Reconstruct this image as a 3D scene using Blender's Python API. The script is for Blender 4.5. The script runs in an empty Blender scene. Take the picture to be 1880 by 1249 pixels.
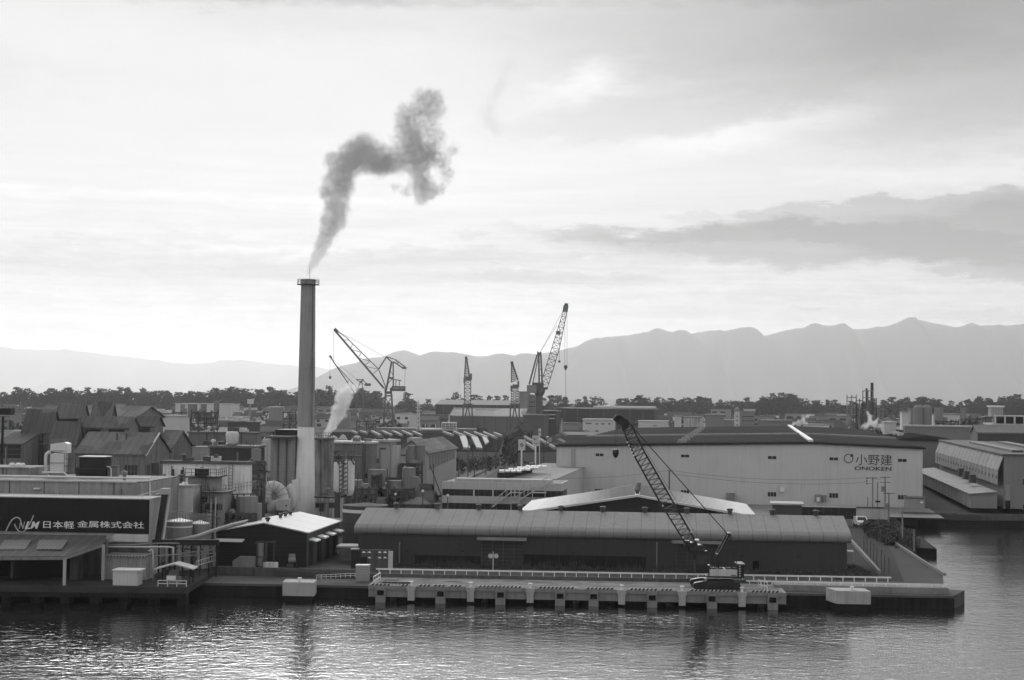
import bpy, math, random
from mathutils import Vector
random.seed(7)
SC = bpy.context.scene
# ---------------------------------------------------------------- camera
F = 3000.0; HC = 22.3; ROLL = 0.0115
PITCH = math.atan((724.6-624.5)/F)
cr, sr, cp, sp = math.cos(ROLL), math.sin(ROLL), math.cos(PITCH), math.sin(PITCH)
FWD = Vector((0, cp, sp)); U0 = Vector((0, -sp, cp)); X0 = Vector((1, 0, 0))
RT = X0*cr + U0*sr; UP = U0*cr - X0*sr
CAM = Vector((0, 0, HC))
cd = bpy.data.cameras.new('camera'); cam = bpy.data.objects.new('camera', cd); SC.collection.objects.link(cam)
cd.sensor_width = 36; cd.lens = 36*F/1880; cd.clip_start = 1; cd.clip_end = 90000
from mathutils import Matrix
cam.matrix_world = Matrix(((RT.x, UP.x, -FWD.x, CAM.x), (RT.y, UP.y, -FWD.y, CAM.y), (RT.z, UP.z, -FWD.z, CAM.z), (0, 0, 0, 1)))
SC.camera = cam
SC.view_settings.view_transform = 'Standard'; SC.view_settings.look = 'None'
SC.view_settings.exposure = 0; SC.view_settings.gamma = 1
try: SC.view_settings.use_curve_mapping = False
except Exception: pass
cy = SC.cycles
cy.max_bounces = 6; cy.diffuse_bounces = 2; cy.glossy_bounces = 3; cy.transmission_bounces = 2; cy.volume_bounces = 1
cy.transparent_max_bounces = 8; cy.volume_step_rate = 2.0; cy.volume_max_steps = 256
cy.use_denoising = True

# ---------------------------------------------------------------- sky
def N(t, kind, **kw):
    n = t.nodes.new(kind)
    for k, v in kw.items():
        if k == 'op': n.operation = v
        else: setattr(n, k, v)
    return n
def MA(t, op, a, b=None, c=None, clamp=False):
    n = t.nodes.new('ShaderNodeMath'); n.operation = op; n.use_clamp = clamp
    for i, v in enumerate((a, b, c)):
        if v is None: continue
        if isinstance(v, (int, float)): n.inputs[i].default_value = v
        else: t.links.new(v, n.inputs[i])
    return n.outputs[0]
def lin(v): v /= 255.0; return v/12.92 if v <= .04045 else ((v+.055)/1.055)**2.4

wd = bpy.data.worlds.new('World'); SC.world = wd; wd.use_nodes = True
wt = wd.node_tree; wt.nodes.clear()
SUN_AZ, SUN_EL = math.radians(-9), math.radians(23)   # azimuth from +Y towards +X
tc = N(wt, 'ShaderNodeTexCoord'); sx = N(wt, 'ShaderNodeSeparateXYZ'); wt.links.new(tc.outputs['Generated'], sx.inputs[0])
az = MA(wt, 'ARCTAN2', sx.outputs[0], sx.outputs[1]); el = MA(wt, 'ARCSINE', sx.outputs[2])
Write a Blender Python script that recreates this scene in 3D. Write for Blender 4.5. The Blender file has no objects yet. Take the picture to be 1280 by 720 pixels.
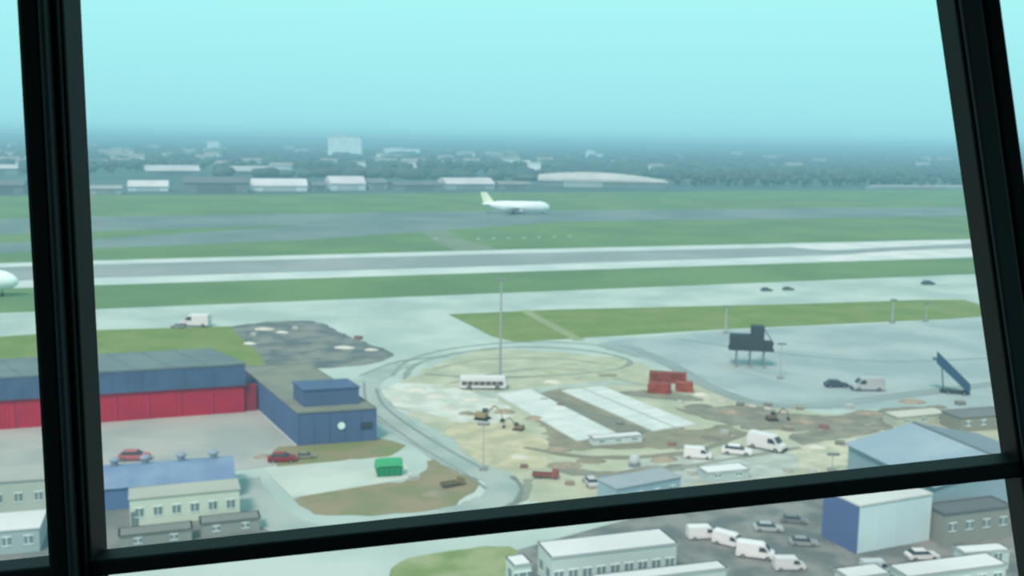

→ What this task involves:
Quote the entries in full. Any image among them is to be omitted from the copy.

→ Task solution:
Reconstruct this image as a 3D scene using Blender's Python API. The script is for Blender 4.5. The script runs in an empty Blender scene. Take the picture to be 1880 by 1249 pixels.
import bpy, math, random
from mathutils import Vector
random.seed(7)
SC = bpy.context.scene
# ---------------------------------------------------------------- camera
F = 3000.0; HC = 22.3; ROLL = 0.0115
PITCH = math.atan((724.6-624.5)/F)
cr, sr, cp, sp = math.cos(ROLL), math.sin(ROLL), math.cos(PITCH), math.sin(PITCH)
FWD = Vector((0, cp, sp)); U0 = Vector((0, -sp, cp)); X0 = Vector((1, 0, 0))
RT = X0*cr + U0*sr; UP = U0*cr - X0*sr
CAM = Vector((0, 0, HC))
cd = bpy.data.cameras.new('camera'); cam = bpy.data.objects.new('camera', cd); SC.collection.objects.link(cam)
cd.sensor_width = 36; cd.lens = 36*F/1880; cd.clip_start = 1; cd.clip_end = 90000
from mathutils import Matrix
cam.matrix_world = Matrix(((RT.x, UP.x, -FWD.x, CAM.x), (RT.y, UP.y, -FWD.y, CAM.y), (RT.z, UP.z, -FWD.z, CAM.z), (0, 0, 0, 1)))
SC.camera = cam
SC.view_settings.view_transform = 'Standard'; SC.view_settings.look = 'None'
SC.view_settings.exposure = 0; SC.view_settings.gamma = 1
try: SC.view_settings.use_curve_mapping = False
except Exception: pass
cy = SC.cycles
cy.max_bounces = 6; cy.diffuse_bounces = 2; cy.glossy_bounces = 3; cy.transmission_bounces = 2; cy.volume_bounces = 1
cy.transparent_max_bounces = 8; cy.volume_step_rate = 2.0; cy.volume_max_steps = 256
cy.use_denoising = True

# ---------------------------------------------------------------- sky
def N(t, kind, **kw):
    n = t.nodes.new(kind)
    for k, v in kw.items():
        if k == 'op': n.operation = v
        else: setattr(n, k, v)
    return n
def MA(t, op, a, b=None, c=None, clamp=False):
    n = t.nodes.new('ShaderNodeMath'); n.operation = op; n.use_clamp = clamp
    for i, v in enumerate((a, b, c)):
        if v is None: continue
        if isinstance(v, (int, float)): n.inputs[i].default_value = v
        else: t.links.new(v, n.inputs[i])
    return n.outputs[0]
def lin(v): v /= 255.0; return v/12.92 if v <= .04045 else ((v+.055)/1.055)**2.4

wd = bpy.data.worlds.new('World'); SC.world = wd; wd.use_nodes = True
wt = wd.node_tree; wt.nodes.clear()
SUN_AZ, SUN_EL = math.radians(-9), math.radians(23)   # azimuth from +Y towards +X
tc = N(wt, 'ShaderNodeTexCoord'); sx = N(wt, 'ShaderNodeSeparateXYZ'); wt.links.new(tc.outputs['Generated'], sx.inputs[0])
az = MA(wt, 'ARCTAN2', sx.outputs[0], sx.outputs[1]); el = MA(wt, 'ARCSINE', sx.outputs[2])
Write a Blender Python script that recreates this scene in 3D. Write for Blender 4.5. The Blender file has no objects yet. Take the picture to be 1280 by 720 pixels.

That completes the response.